Work to do: Which lines hold the word "Write"? Copy each one.

§

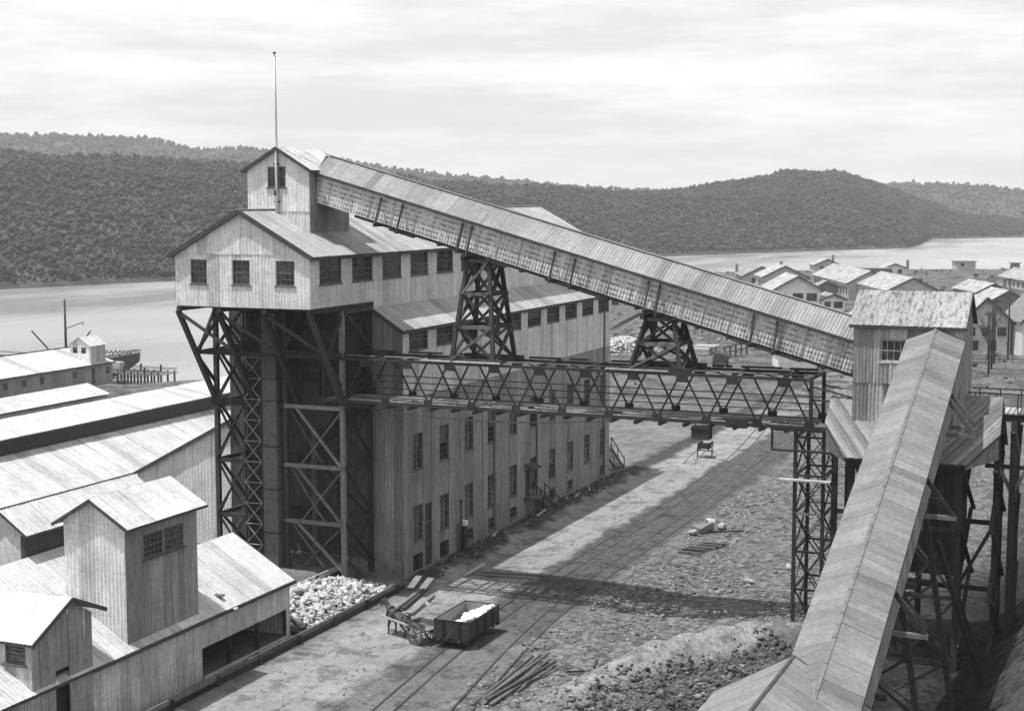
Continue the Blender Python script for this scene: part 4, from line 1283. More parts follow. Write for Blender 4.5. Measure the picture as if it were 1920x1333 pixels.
# ------------------------------------------------------------------ trestle walkway to the right of the tower
wk = thing('trestle_walkway', 'timber tramway trestle with pipe railing running off right from the junction tower', 'trestle', (-5, 90, 0))
for y in (88.9, 91.2):
    beam(wk, 'stringer', TIMBER, (-9.3, y, 13.75), (4, y, 13.75), .26, .4)
    beam(wk, 'handrail', STEEL, (-9.3, y - .1, 15.1), (4, y - .1, 15.1), .07)
    for x in np.arange(-8.9, 4, 1.15):
        beam(wk, 'rail_post', STEEL, (x, y - .1, 13.9), (x, y - .1, 15.1), .07)
x = -9.2
while x < 4:
    box(wk, 'deck_plank', random.choice((TIMBER_PALE, TIMBER_MID)), x, x + .24, 88.7, 91.5, 13.96, 14.03)
    x += .3
for xx in (-6.75, -2.5):
    for y in (88.9, 91.2):
        beam(wk, 'post', TIMBER, (xx, y, 13.6), (xx + (.0), y + (y - 90) * .6, -.2), .34)
    for z0, z1 in ((13, 9), (9, 5), (5, 1)):
        beam(wk, 'brace', TIMBER, (xx - .05, 88.5, z0), (xx - .05, 91.6, z1), .14, .24, (1, 0, 0))
        beam(wk, 'brace', TIMBER, (xx + .15, 91.6, z0), (xx + .15, 88.5, z1), .14, .24, (1, 0, 0))
        beam(wk, 'girt', TIMBER, (xx, 88.4, z1), (xx, 91.7, z1), .22)
    beam(wk, 'brace', TIMBER_MID, (xx - 1.6, 88.7, 12.6), (xx, 88.7, 9.5), .2)
    beam(wk, 'brace', TIMBER_MID, (xx + 1.6, 88.7, 12.6), (xx, 88.7, 9.5), .2)
    beam(wk, 'girt', TIMBER, (xx - 1.5, 88.75, 11.0), (xx + 4.0, 88.75, 11.0), .22)

# ------------------------------------------------------------------ near sheds on the left
sh = thing('lime_shed', 'white roofed lean shed with open side bay beside the pale stone heap', 'shed', (-46.6, 67, 0))
SM = (5.95 - 3.45) / (50.62 - 46.38)
sz = lambda x: 3.45 + SM * (-46.38 - x)
sv = V((-1, 0, SM)).normalized()
su = math.hypot(1, SM)
clad(sh, 'roof_sheet', IRON_SHED, (-46.33, 0, sz(-46.33)), AY, sv, [(50, 0), (76.8, 0), (76.8, 4.29 * su), (50, 4.29 * su)], 0.8, ribs=3)
clad(sh, 'roof_sheet', IRON_SHED, (-50.62, 0, sz(-50.62)), AY, sv, [(44, 0), (67.0, 0), (67.0, 2.6 * su), (44, 2.6 * su)], 0.8, ribs=3)
prism(sh, 'roof_deck', FASCIA, [(-46.36, 50, sz(-46.36) - .04), (-50.6, 50, sz(-50.6) - .04), (-50.6, 50, sz(-50.6) - .25), (-46.36, 50, sz(-46.36) - .18)], (0, 26.75, 0))
prism(sh, 'roof_deck', FASCIA, [(-50.64, 44, sz(-50.64) - .04), (-53.2, 44, sz(-53.2) - .04), (-53.2, 44, sz(-53.2) - .25), (-50.64, 44, sz(-50.64) - .2)], (0, 22.9, 0))
beam(sh, 'fascia', FASCIA, (-46.3, 58.1, sz(-46.33) - .1), (-46.3, 76.82, sz(-46.33) - .1), .06, .18)
beam(sh, 'barge_board', FASCIA, (-46.33, 76.83, sz(-46.33) - .08), (-50.62, 76.83, sz(-50.62) - .08), .06, .16)
clad(sh, 'wall_sheet', IRON_PALE, (-46.6, 0, 0), AY, AZ, [(58.1, -.3), (76.6, -.3), (76.6, 3.4), (58.1, 3.4)], 0.8, [(67.5, 76.15, -.3, 1.78)], ribs=3)
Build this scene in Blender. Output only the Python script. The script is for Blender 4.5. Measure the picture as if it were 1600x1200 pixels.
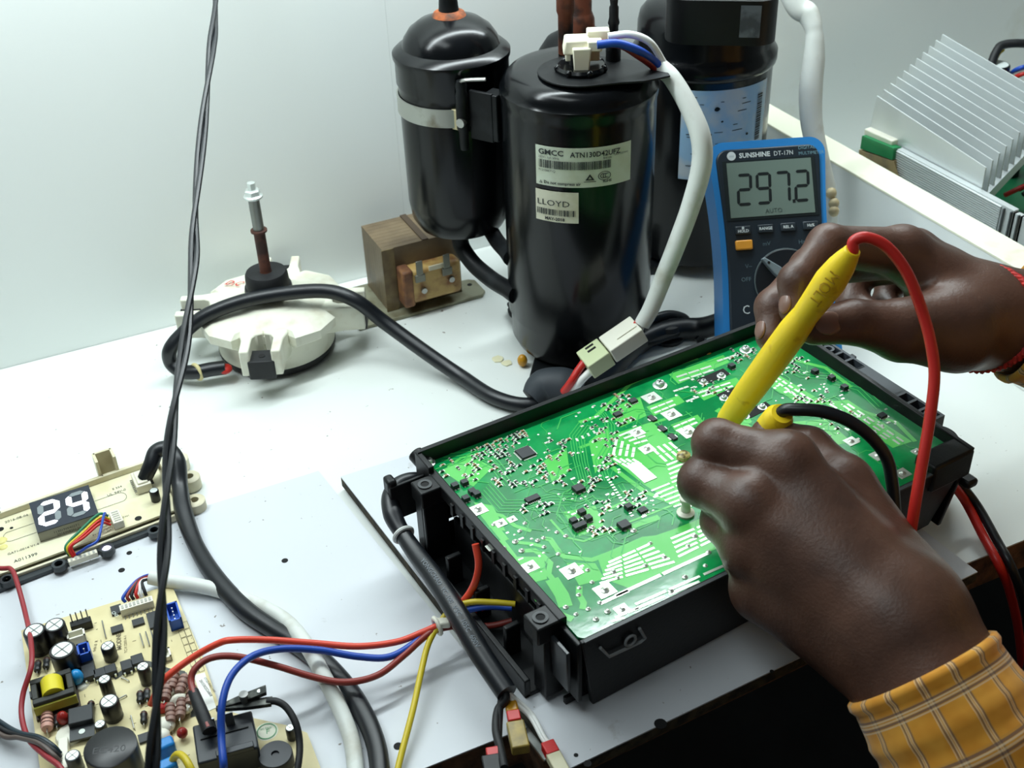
import bpy, math, random
import numpy as np
from mathutils import Matrix, Vector
random.seed(7)
for o in list(bpy.data.objects): bpy.data.objects.remove(o)
scene = bpy.context.scene
C = scene.collection
# ------------------------------------------------------------------ camera
F = 1900.0                       # focal length in pixels of the 1600x1200 frame
_dn = np.array([110.0, 2750.0, F]); _dn /= np.linalg.norm(_dn)
_ax = np.array([4000.0, -(F*F + 110*4000)/2750, F]); _ax /= np.linalg.norm(_ax)
_up = -_dn
RM = np.array([_ax, np.cross(_up, _ax), _up])          # camera (right, down, forward) -> world
OC = np.array([0.0, 0.0, 0.5516])
cam_d = bpy.data.cameras.new('camera')
cam_d.sensor_width = 36.0
cam_d.lens = 36.0*F/1600
cam_d.clip_start = 0.02
cam_d.dof.use_dof = True
cam_d.dof.focus_distance = 0.78
cam_d.dof.aperture_fstop = 16.0
cam = bpy.data.objects.new('camera', cam_d); C.objects.link(cam)
cam.matrix_world = Matrix((
    (RM[0][0], -RM[0][1], -RM[0][2], OC[0]),
    (RM[1][0], -RM[1][1], -RM[1][2], OC[1]),
    (RM[2][0], -RM[2][1], -RM[2][2], OC[2]),
    (0, 0, 0, 1)))
scene.camera = cam
# ------------------------------------------------------------------ world, lamps, exposure
world = bpy.data.worlds.new('world'); scene.world = world
world.use_nodes = True
world.node_tree.nodes['Background'].inputs[0].default_value = (0.86, 0.98, 1.0, 1)
world.node_tree.nodes['Background'].inputs[1].default_value = 0.09
def area(name, loc, target, sx, sy, power, col=(0.88, 0.985, 1.0)):
    l = bpy.data.lights.new(name, 'AREA'); l.shape = 'RECTANGLE'; l.size = sx; l.size_y = sy
    l.energy = power; l.color = col
    o = bpy.data.objects.new(name, l); C.objects.link(o); o.location = loc
    d = Vector(target) - Vector(loc)
    o.rotation_euler = d.to_track_quat('-Z', 'Y').to_euler()
    return o
area('tube_light', (0.42, 0.80, 0.63), (0.42, 0.68, 0.0), 1.20, 0.04, 6.6)
area('tube_light_wall_side', (0.42, 0.802, 0.632), (0.42, 0.93, 0.48), 1.20, 0.04, 1.25)
area('ceiling_light', (-0.30, 0.62, 1.55), (0.25, 0.72, 0.0), 1.2, 0.35, 7.0)
scene.view_settings.view_transform = 'Standard'
scene.view_settings.look = 'None'
scene.view_settings.exposure = 0.0
scene.view_settings.gamma = 1.0
scene.view_settings.use_curve_mapping = False

# ------------------------------------------------------------------ measuring helpers
def ray(x, y): return RM @ np.array([x-800.0, y-600.0, F])
def on(x, y, z=0.0):             # point of the horizontal plane z seen at a pixel of the photograph
    r = ray(x, y); return Vector(OC + r*((z-OC[2])/r[2]))
def dp(x, y, zc): return Vector(OC + ray(x, y)/F*zc)    # point at depth zc
def onx(x, y, X):                # point of the vertical plane x = X
    r = ray(x, y); return Vector(OC + r*((X-OC[0])/r[0]))
def proj(p):
    c = RM.T @ (np.array(p)-OC); return c[0]/c[2]*F+800, c[1]/c[2]*F+600, c[2]
def ppm(p): return F/proj(p)[2]

# ------------------------------------------------------------------ materials
def lin(c):
    return tuple(((v/255)/12.92 if v/255 <= 0.04045 else ((v/255+0.055)/1.055)**2.4) for v in c)+(1.0,)
MATS = {}
def mat(name, col, rough=0.5, metal=0.0, spec=0.5, coat=0.0, noise=None, bump=0.0, bscale=60.0, emit=None, trans=0.0, sss=0.0):
    """noise = (colour2, scale, low, high): procedural wear mixed into the base colour"""
    if name in MATS: return MATS[name]
    m = bpy.data.materials.new(name); m.use_nodes = True
    nt = m.node_tree; b = nt.nodes['Principled BSDF']
    b.inputs['Base Color'].default_value = lin(col)
    b.inputs['Roughness'].default_value = rough
    b.inputs['Metallic'].default_value = metal
    b.inputs['Specular IOR Level'].default_value = spec
    b.inputs['Coat Weight'].default_value = coat
    b.inputs['Coat Roughness'].default_value = 0.15
    if trans: b.inputs['Transmission Weight'].default_value = trans
    if sss:
        b.inputs['Subsurface Weight'].default_value = sss
        b.inputs['Subsurface Radius'].default_value = (0.004, 0.0015, 0.001)
        b.inputs['Subsurface Scale'].default_value = 1.0
    if emit:
        b.inputs['Emission Color'].default_value = lin(emit[0]); b.inputs['Emission Strength'].default_value = emit[1]
    tc = nt.nodes.new('ShaderNodeTexCoord')
    if noise:
        c2, sc, lo, hi = noise
        n = nt.nodes.new('ShaderNodeTexNoise'); n.inputs['Scale'].default_value = sc; n.inputs['Detail'].default_value = 6
        r = nt.nodes.new('ShaderNodeValToRGB')
        r.color_ramp.elements[0].position = lo; r.color_ramp.elements[0].color = lin(col)
        r.color_ramp.elements[1].position = hi; r.color_ramp.elements[1].color = lin(c2)
        nt.links.new(tc.outputs['Object'], n.inputs['Vector'])
        nt.links.new(n.outputs['Fac'], r.inputs['Fac'])
        nt.links.new(r.outputs['Color'], b.inputs['Base Color'])
    if bump:
        n2 = nt.nodes.new('ShaderNodeTexNoise'); n2.inputs['Scale'].default_value = bscale; n2.inputs['Detail'].default_value = 5
        bp = nt.nodes.new('ShaderNodeBump'); bp.inputs['Strength'].default_value = bump; bp.inputs['Distance'].default_value = 0.002
        nt.links.new(tc.outputs['Object'], n2.inputs['Vector'])
        nt.links.new(n2.outputs['Fac'], bp.inputs['Height']); nt.links.new(bp.outputs['Normal'], b.inputs['Normal'])
    MATS[name] = m
    return m
def stained(name, col, stain, rough=0.45, scale=9.0, amount=0.68, spots=True, spec=0.4):
    """white laminate with a few brownish stains and dark specks of their own shape"""
    m = mat(name, col, rough, spec=spec)
    nt = m.node_tree; b = nt.nodes['Principled BSDF']
    tc = nt.nodes.new('ShaderNodeTexCoord')
    n = nt.nodes.new('ShaderNodeTexNoise'); n.inputs['Scale'].default_value = scale; n.inputs['Detail'].default_value = 9; n.inputs['Roughness'].default_value = 0.65
    r = nt.nodes.new('ShaderNodeValToRGB')
    r.color_ramp.elements[0].position = amount; r.color_ramp.elements[0].color = (0, 0, 0, 1)
    r.color_ramp.elements[1].position = amount+0.12; r.color_ramp.elements[1].color = (0.7, 0.7, 0.7, 1)
    mx = nt.nodes.new('ShaderNodeMix'); mx.data_type = 'RGBA'
    mx.inputs['A'].default_value = lin(col); mx.inputs['B'].default_value = lin(stain)
    nt.links.new(tc.outputs['Object'], n.inputs['Vector']); nt.links.new(n.outputs['Fac'], r.inputs['Fac'])
    nt.links.new(r.outputs['Color'], mx.inputs['Factor'])
    out = mx.outputs['Result']
    if spots:
        n3 = nt.nodes.new('ShaderNodeTexNoise'); n3.inputs['Scale'].default_value = 210; n3.inputs['Detail'].default_value = 2
        r3 = nt.nodes.new('ShaderNodeValToRGB')
        r3.color_ramp.elements[0].position = 0.74; r3.color_ramp.elements[0].color = (0, 0, 0, 1)
        r3.color_ramp.elements[1].position = 0.78; r3.color_ramp.elements[1].color = (0.8, 0.8, 0.8, 1)
        m2 = nt.nodes.new('ShaderNodeMix'); m2.data_type = 'RGBA'; m2.inputs['B'].default_value = lin((96, 84, 66))
        nt.links.new(tc.outputs['Object'], n3.inputs['Vector']); nt.links.new(n3.outputs['Fac'], r3.inputs['Fac'])
        nt.links.new(r3.outputs['Color'], m2.inputs['Factor']); nt.links.new(out, m2.inputs['A'])
        out = m2.outputs['Result']
    nt.links.new(out, b.inputs['Base Color'])
    return m

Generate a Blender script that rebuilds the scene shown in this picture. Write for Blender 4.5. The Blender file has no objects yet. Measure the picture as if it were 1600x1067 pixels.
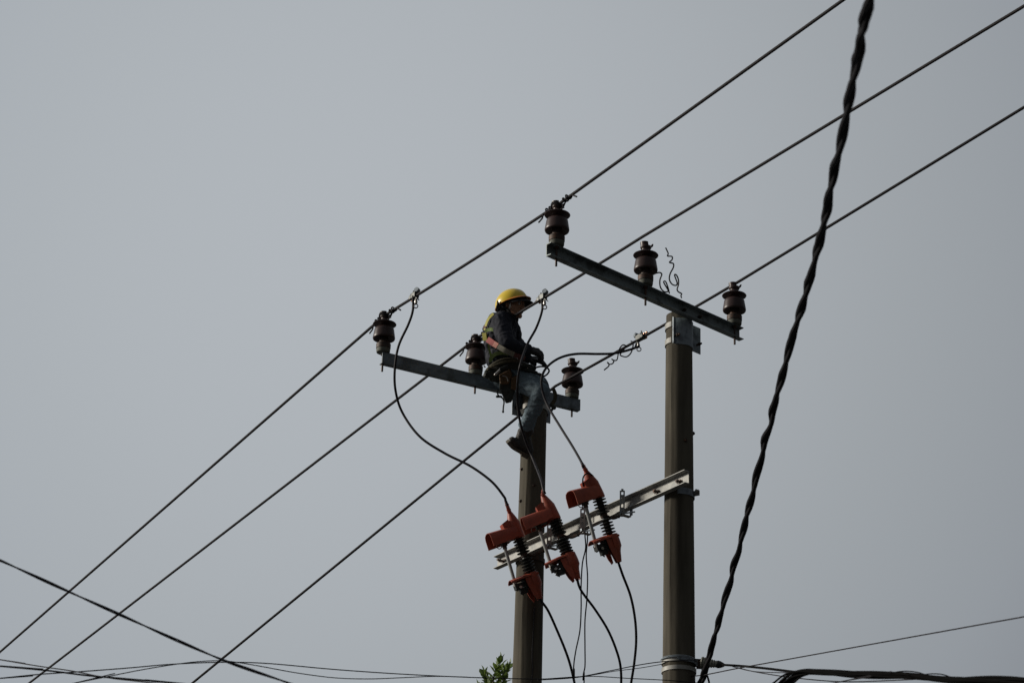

§

Right answer:
Continue the Blender Python script for this scene: part 4, from line 1283. More parts follow. Write for Blender 4.5. Measure the picture as if it were 1920x1333 pixels.
Generate a Blender script that rebuilds the scene shown in this picture. Write for Blender 4.5. The Blender file has no objects yet. Measure the picture as if it were 1600x1067 pixels.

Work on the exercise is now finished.